Mr Phouvanh spoke to those attending the ceremony after hearing the results of a study on the enforcement of the Lao-Thai Memorandum of Understanding on labour employment cooperation.
According to the study, Lao labourers have expressed interest in working in Thailand legally in accordance with Lao government policy, but many of them complain that it takes several months to get a passport and work permit.
They also have to pay quite a lot of money to have these documents processed.
The lengthy nature of the process is causing some labourers to cross the border illegally, even though this informal method of labour recruitment is dangerous and puts labourers at risk of becoming victims of human trafficking, the study points out.
Mr Phouvanh said the Labour Development and Recruitment Department was active in cooperating with various sectors to find solutions to the problem.
He explained that to obtain a passport, an applicant needed to produce a pack of documents, including birth and residency certificates. Some of the official letters required needed signatures from district and provincial officials.
He said that after learning this, he had requested the sectors concerned to reduce the number of official documents required and to consider accepting only an identification card.
Mr Phouvanh observed that because many of these documents had to be submitted in order to acquire an ID card, this form of identification should be sufficient.
He noted that labourers would need an ID card in any case. He said the length of time it took to get a passport was partly due to the fact that most labourers did not know what documents to submit or where to get them.

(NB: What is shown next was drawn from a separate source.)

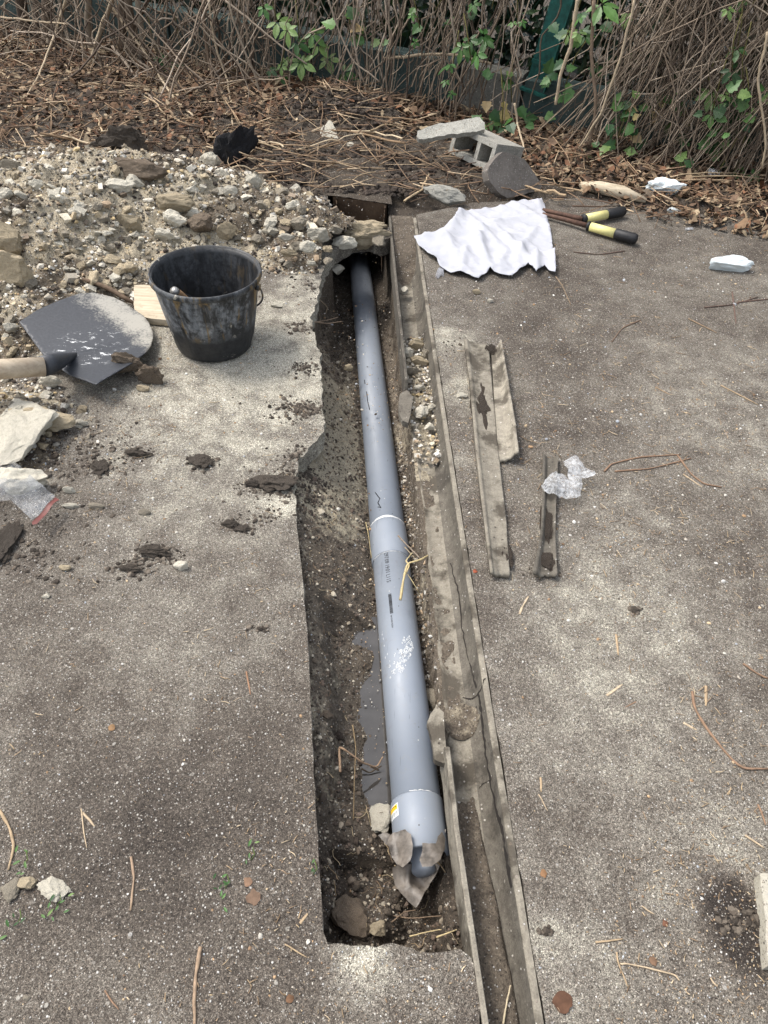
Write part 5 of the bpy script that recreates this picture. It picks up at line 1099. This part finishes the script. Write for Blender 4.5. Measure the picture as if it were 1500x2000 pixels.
link('dead_brush', b.mesh('dead_brush'), M['twig'], kind='stuff', label='tangle of dead leaning twigs around the shrub stems at left', cat='brush')
# countable longer vines and stems
def long_vine(pts, r, lb, col, off=.3, nm='dry_vine', cat='vine', grp=None, kk=6):
    p3 = []
    for i_, (a, c) in enumerate(pts):
        p = onfence(a, c, off) ; 
        if p[2] < .01: p = drop(a, c, .012)
        p3.append(p)
    p3 = np.array(p3); t = np.r_[0, np.cumsum(np.linalg.norm(np.diff(p3, axis=0), axis=1))]; tt = np.linspace(0, t[-1], 26); from_ = np.stack([np.interp(tt, t, p3[:, k_]) for k_ in range(3)], 1)
    for _ in range(3): from_[1:-1] = (from_[:-2]+2*from_[1:-1]+from_[2:])/4
    from_ += .006*np.stack([fbm(tt+r*999, tt*0, 14, 3, k_) for k_ in range(3)], 1)
    b = MB(); b.tube(from_, r*np.linspace(1.1, .8, 26), kk, col); return link(nm, b.mesh(nm), M['twig'], label=lb, cat=cat, group=grp)
TAN, BRN, GRY = (.40, .32, .22), (.20, .145, .10), (.26, .21, .16)
long_vine([(195, -20), (280, 100), (345, 200), (380, 228)], .008, 'long pale twig slanting down right between the shrubs at left', TAN)
long_vine([(225, -15), (195, 55), (172, 130), (120, 160)], .008, 'pale twig bending left in front of the left shrub', TAN, .45)
long_vine([(130, -10), (110, 60), (75, 150), (40, 210)], .007, 'pale twig running down to the lower left corner of the brush', TAN, .5)
long_vine([(0, 32), (60, 42), (135, 48)], .006, 'nearly level twig at the top left edge', TAN, .55)
long_vine([(398, -10), (400, 90), (415, 150), (430, 225)], .010, 'thick dark vine standing upright left of centre', BRN, .3)
long_vine([(405, -10), (420, 90), (445, 160), (455, 245)], .006, 'thinner pale vine just right of the thick dark one', TAN, .35)
long_vine([(440, 0), (500, 50), (560, 100), (600, 125)], .006, 'slanting vine across the dark gap above the green plinth', GRY)
long_vine([(220, 90), (270, 155), (310, 215)], .009, 'curved bare stem between the shrubs and the litter', GRY, .4)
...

“Some applicants do not even know how to write their names,” he said.
Mr Phouvanh confirmed that the Lao-Thai MoU was enforceable and needed cooperation from everyone involved.
Despite these problems, he said, the Lao government had been able to send some 7,521 labourers to jobs in Thailand under the MoU since it came into effect in 2002.
The Thai government has announced that it needs a further 65,000 workers this year and the department is discussing the matter with labour recruitment companies.
Mr Phouvanh said the department had ordered these companies to train workers in the necessary skills before sending them to Thailand so that they could perform their jobs efficiently.